Paul Goble
Vienna, June 30, 2006 – Despite the frequent and highly politicized use of the term “compatriot” by President Vladimir Putin and other senior officials, Moscow lacks a precise definition of just who Russia’s “compatriots” are, what their relationship to the country should be, and how the Russian government ought deal with them.
That was the conclusion of 13 leading Russian political commentators at
an open seminar conducted in Moscow last week by the Polit.ru Internet
portal. A summary of their discussion and of the reasons they offered
for this judgment has now been posted online
[http://www.polit.ru/author/2006/06/29/tez/html].
This lack of clarity, the participants said, has created a situation in which sometimes Russian “compatriots” have become “hostages” to the policies of other countries and sometimes Russia itself has become a “hostage” to people who are defined variously as ethnic Russians living abroad or in a variety of other ways.
But what makes the situation especially unfortunate for the people involved and increasingly problematic for the Russian government iself, those taking part in this discussion suggested, is that “’compatriots” become hostages when they are ‘there’ and ‘illegal migrants’ when they are ‘here.’”
Immediately after the collapse of the Soviet Union, the commentators pointed out, the Russian government began talking about “compatriots,” but it defined them in ways that were little short of absurd. Moscow set up “departments for ties with etnicheskiye Rossiyane” in this or that former Soviet republic or country.
That combination of words itself is an oxymoron, they argued, because the word “Rossiyane” is non-ethnic by definition even if the adjective “ethnic” is put in front of it.
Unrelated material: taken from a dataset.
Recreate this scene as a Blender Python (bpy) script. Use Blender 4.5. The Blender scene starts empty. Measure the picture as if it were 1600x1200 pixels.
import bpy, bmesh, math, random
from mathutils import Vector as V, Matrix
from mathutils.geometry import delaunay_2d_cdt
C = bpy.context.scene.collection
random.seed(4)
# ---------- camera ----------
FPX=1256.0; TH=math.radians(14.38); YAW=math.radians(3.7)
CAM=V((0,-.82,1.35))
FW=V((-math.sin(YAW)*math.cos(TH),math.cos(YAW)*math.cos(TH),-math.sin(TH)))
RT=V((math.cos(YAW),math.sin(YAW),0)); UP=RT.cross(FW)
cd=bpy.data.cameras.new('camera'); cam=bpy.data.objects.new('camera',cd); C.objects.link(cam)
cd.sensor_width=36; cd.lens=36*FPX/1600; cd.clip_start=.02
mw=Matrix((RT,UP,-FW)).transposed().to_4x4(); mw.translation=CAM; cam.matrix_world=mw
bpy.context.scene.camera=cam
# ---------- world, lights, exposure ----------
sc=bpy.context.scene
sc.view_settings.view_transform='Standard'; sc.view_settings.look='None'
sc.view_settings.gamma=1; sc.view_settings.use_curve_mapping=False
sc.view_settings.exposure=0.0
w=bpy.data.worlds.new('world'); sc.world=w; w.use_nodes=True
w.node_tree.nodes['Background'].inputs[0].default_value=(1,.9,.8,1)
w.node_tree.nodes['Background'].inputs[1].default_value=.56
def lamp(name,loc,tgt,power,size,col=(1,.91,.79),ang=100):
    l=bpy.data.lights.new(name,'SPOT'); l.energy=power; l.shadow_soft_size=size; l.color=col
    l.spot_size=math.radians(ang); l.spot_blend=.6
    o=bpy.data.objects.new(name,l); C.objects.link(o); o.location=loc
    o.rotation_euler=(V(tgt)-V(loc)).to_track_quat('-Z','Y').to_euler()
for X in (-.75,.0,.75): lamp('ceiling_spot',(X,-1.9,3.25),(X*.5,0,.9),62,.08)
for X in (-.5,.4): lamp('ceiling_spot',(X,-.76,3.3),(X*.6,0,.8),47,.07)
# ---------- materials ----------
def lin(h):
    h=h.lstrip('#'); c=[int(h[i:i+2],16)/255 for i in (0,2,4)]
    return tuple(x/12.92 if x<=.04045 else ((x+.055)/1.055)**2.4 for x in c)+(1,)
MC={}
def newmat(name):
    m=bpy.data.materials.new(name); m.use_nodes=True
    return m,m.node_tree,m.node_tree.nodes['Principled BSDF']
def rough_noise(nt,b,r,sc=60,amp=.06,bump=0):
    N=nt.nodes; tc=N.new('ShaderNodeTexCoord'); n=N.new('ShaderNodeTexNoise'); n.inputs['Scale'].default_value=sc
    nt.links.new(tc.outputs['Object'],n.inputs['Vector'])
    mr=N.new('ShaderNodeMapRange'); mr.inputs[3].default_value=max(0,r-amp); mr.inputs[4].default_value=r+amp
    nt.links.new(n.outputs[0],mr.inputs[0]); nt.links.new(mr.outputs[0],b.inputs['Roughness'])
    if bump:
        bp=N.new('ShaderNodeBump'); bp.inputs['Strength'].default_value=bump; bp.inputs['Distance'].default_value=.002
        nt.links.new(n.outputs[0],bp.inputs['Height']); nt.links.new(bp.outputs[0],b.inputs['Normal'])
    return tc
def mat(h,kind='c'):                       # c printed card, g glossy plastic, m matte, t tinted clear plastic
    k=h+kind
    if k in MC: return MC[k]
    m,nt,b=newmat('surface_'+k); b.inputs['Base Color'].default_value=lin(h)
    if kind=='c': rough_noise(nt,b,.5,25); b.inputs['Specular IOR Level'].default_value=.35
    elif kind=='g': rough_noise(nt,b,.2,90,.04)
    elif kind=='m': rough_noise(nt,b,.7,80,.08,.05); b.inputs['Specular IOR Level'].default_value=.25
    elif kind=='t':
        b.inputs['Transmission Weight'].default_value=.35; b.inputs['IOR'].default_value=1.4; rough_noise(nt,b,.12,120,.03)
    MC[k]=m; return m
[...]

And even “those who headed these structures [for dealing with ‘compatriots’] did not understand what this term meant.”
Indeed, the discussants said, “the story of ‘ethnic Rossiyane’ recalled the situation when in the historical faculty at Moscow State University there used to be chairs for ‘The History of the USSR in the Period of Feudalism’ and ‘The History of USSR in the Period of Capitalism.’”
Logically, participants said, the term “compatriots” presupposes that “a common Fatherland unites us. But what is to be understood by this? That which existed before 1917, before 1945, or before 1991?” Given changes in borders and politics, “the patriotic tradition” of Russia has hardly been continuous over this period.
President Putin recently complicated this problem by “returning” Russian citizenship to the daughter of anti-Bolshevik White Russian General Anton Denikin, a step he took by decree rather than on the basis of “any” established procedures and as a result one whose consequences for others in similar situations is unclear.
“If we want to preserve historical and legal logic, then we need to speak about the principle of the legal continuity of Russia and about what flows from that. In that case, it is necessary to offer the right of automatic citizenship to all descedents of those who lived in the Russian Empire and also to all who lived in the Soviet Union.”
“Without legal continuity” of the state itself, the discussants concluded, “one ought not to defnitively answer the question about the existence of the Fatherland” of which Russia’s “compatriots” are a part.
But many who have talked about “compatriots” in recent years have
muddied the waters still further, discussants said. All too often, people in Moscow want to include under this rubric only ethnic Russians who live abroad while excluding members of all other ethnic groups – regardless of how any of these people see themselves.
That too creates absurdities, particiants said, in which people who
speak Russian but who have taken citizenship in other countries and who
identify with those countries rather than Russia are judged
“compatriots” worthy of Moscow’s attentions but those who do not
speak Russian and are not of ethnic Russian background are ignored.
And when the Russian government tries to intervene on the behalf of one rather than the other, it puts itself in a difficult position diplomatically with foreign governments and politically at home given the views of many current residents of the Russian Federation.
“The single possible criterion for the definition of compatriot is
self-definition.” And Moscow should work to guarantee that right rather than get involved in other matters. To do so, it will need to decide to offer automatically Russian Federation citizenship to all “citizens of the Russian Empire and the USSR” who might want it.
Such a stance will create certain problems, the discussants said, but
the experience of other countries shows that these are not insuperable.
But unless Moscow operates on the basis of legal principles in this
area rather than simply on the basis of politically useful rhetoric, it will
find itself in even deeper difficulties.
Indeed, the situation has now evolved to the point where “the key question” has become “which will take place more quickly:” Moscow deciding to offer automatic citizenship to former tsarist and Soviet citizens or other countries taking the steps needed to assimilate these people.